I also tried to mark out the turning points of Iran’s contemporary history. Most of the depicted killings are not only tragic but a crucial turning point in the particular struggle they represent. In other words, you could say that, if any of them hadn’t died at that particular moment, our history would have been different. My final criterion was that at the final moment there was no camera to record their death. Thus there is no visual documentation of it. That is to say, a kind of visual void is felt in each case, and my project is aimed at filling this void, but with a historical delay. Our knowledge of their deaths is based on written words, confidential documents, witness reports, newspaper articles or radio reports from the time, and so on. I collected the available documents, brought them together and reconstructed the moment. These photographs represent the most likely scenarios of their death, according to the written or spoken word.

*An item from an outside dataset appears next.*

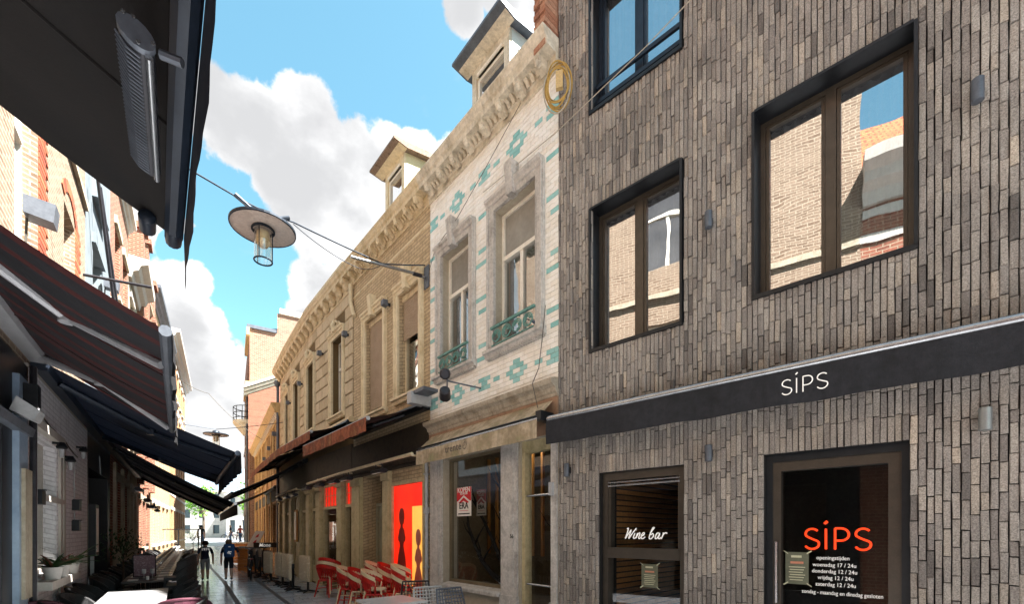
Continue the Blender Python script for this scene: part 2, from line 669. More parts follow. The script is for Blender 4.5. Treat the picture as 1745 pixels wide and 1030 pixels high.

The research for this project took about three years. During this stage, I was working by myself. I went to libraries and archives and assembled as much data as I could. After finding a producer, I was able to have a professional team, and we worked together as a group. We had one month of pre-production to find all the locations and do make-up and costume tests. Then we had twenty days for production. We had to be very quick. We had one day’s shooting for each picture, and there was no chance of restaging any of them in the future, if that became necessary.
The photos are very large, right? So they’re like paintings. Can you tell me what kind of influence other photographers working in a similar format have had on you? When did you first come across the work of somebody like Jeff Wall, for instance?
Yes, the largest work is about 320 by 110 centimeters, and the average size is about 210 by 110 centimeters.
I have always admired the great painters of the west and have tried to study and understand them. I have also followed the work of some of the great staged photographers, such as Jeff Wall, Luc Delahaye, Andreas Gursky and Wang Qingsong. However, the narrative techniques in my images are mostly borrowed from my engagement with cinema and literature. I admire the cinema of Fellini and Antonioni and also the many masterpieces of the Russian and French writers of the nneteenth century. I believe that the latter reached a height in story- telling and grand narrative that is still beyond the abilities of visual artists. For instance, I am very interested in populated settings, how to bring a relatively large number of characters into one shot and how to marshal them to achieve a coherent picture. I think the best source to learn from is Russian literature, particularly its scenes involving crowds. Just recall, for instance, the famous party in Dostoevsky’s The Devils or the notoriously complicated dance party in War and Peace. Through a careful reading of these, one can learn extremely valuable lessons about how to manage a similar situation in photography.